Is there a function with infinite integral on every interval?

Question

Could give some examples of nonnegative measurable function $f:\mathbb{R}\to[0,\infty)$, such that its integral over any bounded interval is infinite?

Answer 1

The easiest example I know is constructed as follows. Let $q_{n}$ be an enumeration of the rational numbers in $[0,1]$. Consider $$g(x) = \sum_{n=1}^{\infty} 2^{-n} \frac{1}{|x-q_{n}|^{1/2}}.$$ Since each function $\dfrac{1}{|x-q_{n}|^{1/2}}$ is integrable on $[0,1]$, so is $g(x)$ [verify this!]. Therefore $g(x) < \infty$ almost everywhere, so we can simply set $g(x) = 0$ in the points where the sum is infinite.

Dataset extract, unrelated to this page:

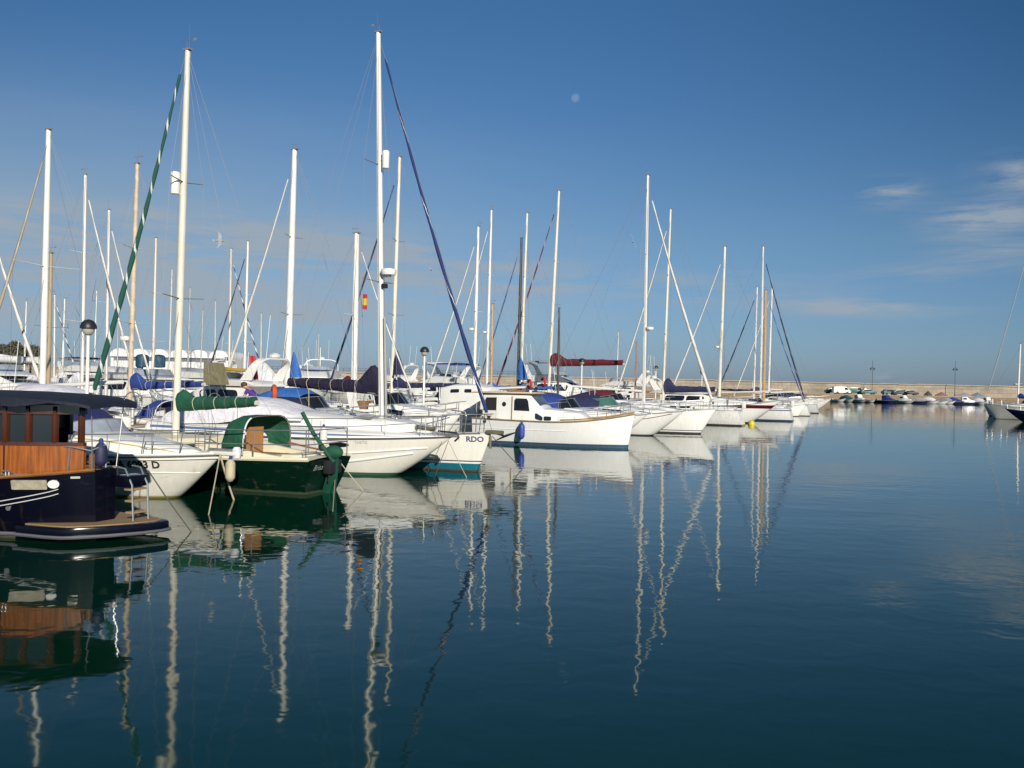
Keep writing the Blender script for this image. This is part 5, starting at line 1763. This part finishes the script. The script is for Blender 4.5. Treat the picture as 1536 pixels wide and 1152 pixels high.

On the other hand, $f = g^{2}$ has infinite integral over each interval in $[0,1]$. Indeed, if $0 \leq a \lt b \leq 1$ then $(a,b)$ contains a number $q_{n}$, so $$\int_{a}^{b} f(x)\,dx \geq \int_{a}^{b} \frac{1}{|x-q_{n}|}\,dx = \infty.$$ Now in order to get the function $f$ defined at every point of $\mathbb{R}$, simply define $f(n + x) = f(x)$ for $0 \leq x \lt 1$.

Answer 2

We don't really need that $|x-q_n|^{1/2}$ construction first.

Let $q_n$ be an enumeration of all rational numbers. Define function $g: \mathbb{R} \rightarrow [0,\infty]$ by:

$$ g(x)= \begin{cases} \sum_{n=0}^\infty \frac{1}{4^n |x-q_n|}, & \text{if}\ x\notin\mathbb{Q} \\ 0, & \text{if}\ x\in\mathbb{Q} \\ \end{cases} $$

Define set $ E=\bigcup_{k=1}^\infty \bigcap_{n=1}^\infty \left\{ x\in \mathbb{R}:|x-q_n|\ge\frac{1}{2^n k} \right\} $. Then we have $\mu(\mathbb{R} \setminus E)=0$, and $g$ converges on $E$. Then, $f=\mathcal{X}_E \cdot g$ is finite on its domain. Further, $\mu \text{-} a.e. f=g$, and thus $f$ has the same integral as $g$ over any non-empty open interval, which is infinite.

proof: For any non-empty open interval $I=(a,b)$, $\exists q_k \in (a,b) \cap \mathbb{Q}$, $$ \int_I f \textit{d} \mu = \int_{I} g \textit{d} \mu \ge \int_{I\setminus\mathbb{Q}} \textstyle \frac{1}{4^k |x-q_k|} \displaystyle \textit{d} \mu = \int_{I\setminus\{q_k\}} \textstyle \frac{1}{4^k |x-q_k|} \displaystyle \textit{d} \mu = \infty. $$

Answer 3

Let $I_1,I_2,I_3,\cdots$ enumerate the open intervals with rational endpoints. Construct pairwise disjoint closed nowhere dense sets of positive measure (i.e. fat Cantor sets) $A_n\subset I_n$; this can be done since $A_1\cup\cdots\cup A_{n-1}$ is nowhere dense. So every interval contains infinitely many $A_n$'s. Define $f:\mathbb R\to\mathbb R$ so that $f(x)=1/\lambda(A_n)$ if $x\in A_n$ and $f(x)=0$ if $x\notin\bigcup_nA_n$.